When some people decide to work anyway, the costs of the strike for the employer are minimized, which undermines the workers and the strike. When a person crosses a picket line, whether they are a worker or someone who benefits from that work, they are called “scabs,” a derogatory term first used in the 18th century. Other negative terms to describe strikebreakers include “blackleg” or “knob stick.”

The undergraduate students at my school were, generally, supportive of the union and the picket line. Some undergrads instructed, in no uncertain terms, not to cross the picket line. I was told that if I absolutely had to cross, I should show solidarity through other ways. I was also given an abundance of information on how to join the strike.

On the other hand, several high-ranking figures in the university administration sent emails to all undergraduates and their parents, saying, also in no uncertain terms, that I was still supposed to attend class and that the striking graduate students could not legally prevent me from doing so. They also stationed several campus police officers near the picket lines.

Many undergrads just skipped class. Some picked up signs and joined the picket line. But a lot of students were torn between two options — to scab or to skip. Lots of classes were still being held in their normal times and locations, which meant that going to class meant crossing the picket line and, for many students, being called out and yelled at. However, skipping class meant missing tests, quizzes, and/or important material that would appear on final exams. It also meant disrespecting the picket line and the graduate students, many of whom were friends, teachers and mentors, or would be someday.

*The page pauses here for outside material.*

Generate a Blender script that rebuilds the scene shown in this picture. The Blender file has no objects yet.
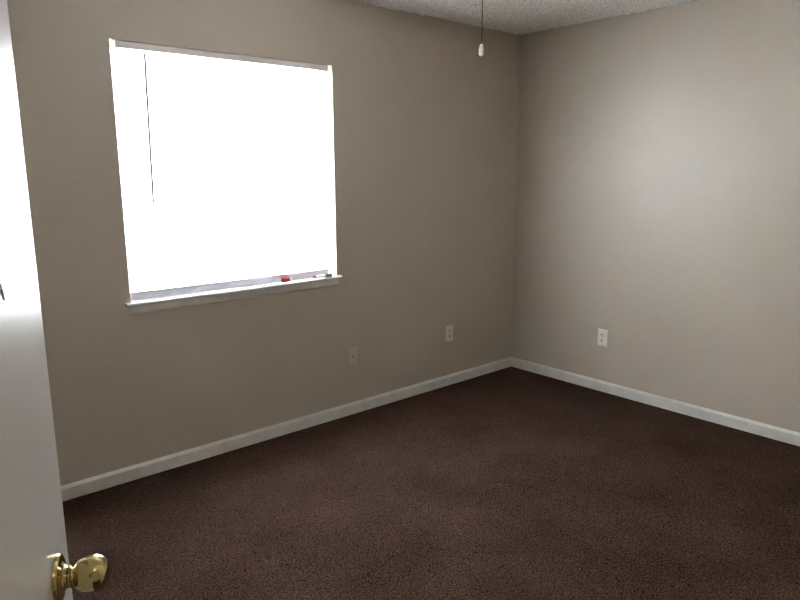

The problem became that students could not support the graduate students and still receive the education that they paid for. The strike, while it was attempting to force the university into recognizing the union, also forced undergraduate students into a situation where they had to make difficult decisions about their priorities and their education, all while the graduate students, the university administration, other undergrads and parents pulled them in several different directions.